One month does not a trend make. According to the all the rate reset charts I've seen the numbers don't jump much until October. I've been a little surprised that they are as high as they are already. Considering it takes another 3 to 9 months befor the homes actually get forclosed the really big numbers should not start to hit until next spring and summer. It also seems that the stats usually get revised later and are always worse after that. (although for some reason we never seem to hear about the revised figures). So, mix a martini, sit back lets see what happens......

I'm heading towards this brick wall at 60 mph. But hey, in the last 5 seconds my speed is STILL 60 mph! Whew, I thought for a minute I was accelerating! All is well! :)

Well put!!!!!

I'm heading towards this brick wall at 60 mph. But hey, in the last 5 seconds my speed is STILL 60 mph! Whew, I thought for a minute I was accelerating! All is well! :)

Well put!!!!!

I 2nd or 3rd that ...

Tim K, you and I know the car is going at 60 MPH heading towards a wall.

But the realtor will tell you it's Das Boot stablizing at 300 M underwater and it will soon float to the surface as soon as they fix all the leaks.

I must say though, the sonar tells me the thing resting motionless on the ocean floor next to the Mariana Trench right now, after the violent descent, shapes more like the Titanic.

"One month does not a trend make."

And that's really my point. This post needed more context to be informative.
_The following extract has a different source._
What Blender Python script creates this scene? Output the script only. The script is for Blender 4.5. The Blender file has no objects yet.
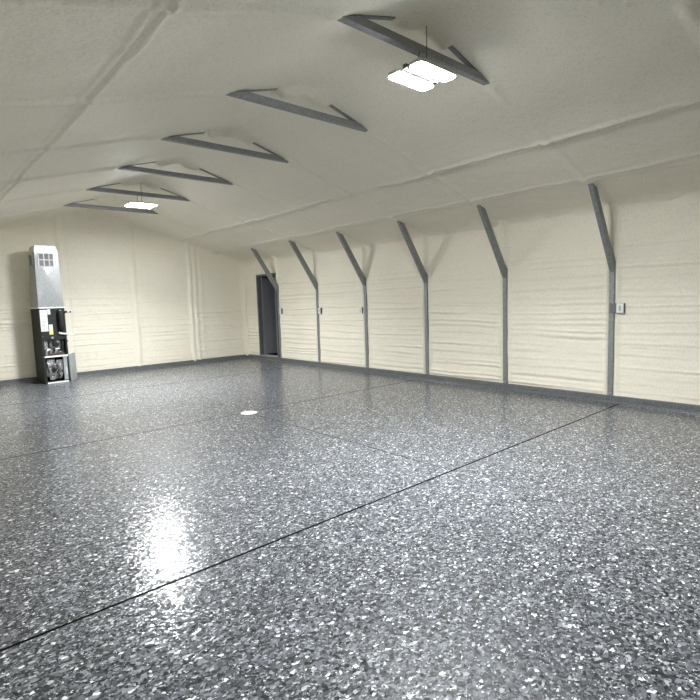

But what does this actually mean on the ground? It seems like I'm seeing more "bank-owned foreclosure" listings all the time.

Posted by: Kate

What this means is that the number of new foreclosures coming on the market is at least the same as last month, at the same time the number of actual closed sales is falling. So yes, more REO's actually on the market competing against "human" sellers in fight over that endangered species- the qualified buyer.

The reporter says: "but in California the numbers held fairly steady, rising less than one percent from month to month"

That is what I'd call "glass half-full" vision. So, foreclosures have risen less than one percent in one month and we should be happy? What's wrong with this picture? So, as long as foreclosures keep going up but at a slower pace, we should be happy.

Oh wait.... the last paragraph says: "Year over year, California foreclosure filings were up by 289%, and California -- with 39,013 foreclosure filings -- has more than double the number of filings of any other state"

Should we be happy about that as well?

Realtor's lament:
I just hope I die peacefully in my sleep as my father did...
not like the four other guys screaming at the top of their
lungs in his car with him.
This is the California real estate ponzi scheme cockroach;
only now, someone has it in his Kleig-light cross-hairs.
Watch who runs for the exits, first.

Kate said 'What this means is that the number of new foreclosures coming on the market is at least the same as last month, at the same time the number of actual closed sales is falling. So yes, more REO's actually on the market competing against "human" sellers in fight over that endangered species- the qualified buyer.'

I agree. I am starting to see more REO's here in the San Fernando Valley. However, the banks are still pricing them too highly to compete with the 'human' sellers. I don't even know of a single REO that has sold yet.

I read a while back (I can't remember the source) that it costs a bank an average of $70,000 in fees to do a foreclosure. Anyone else see a number like this? I know lawyers are expensive but that seems like a lot. But it would explain the bank's high prices on the REO's.

"I'm heading towards this brick wall at 60 mph. But hey, in the last 5 seconds my speed is STILL 60 mph! Whew, I thought for a minute I was accelerating! All is well! :)"

That is just classic. :))

Ace: I've always heard something more in the $30,000 range, but that's still plenty. Banks don't want property. Hard money lenders love to get property. A bank's ability to lend is tied to the amount of real estate in its portfolio.

One of the issues banks face is that if they start discounting REOs, that will drive neighborhood prices down. That could hurt more owners and drive more foreclosures. It's a delicate dance.

It was a huge problem for owners in Detroit-- great for investors. But lousy for banks and buyers. There you can calculate discounts by DOM.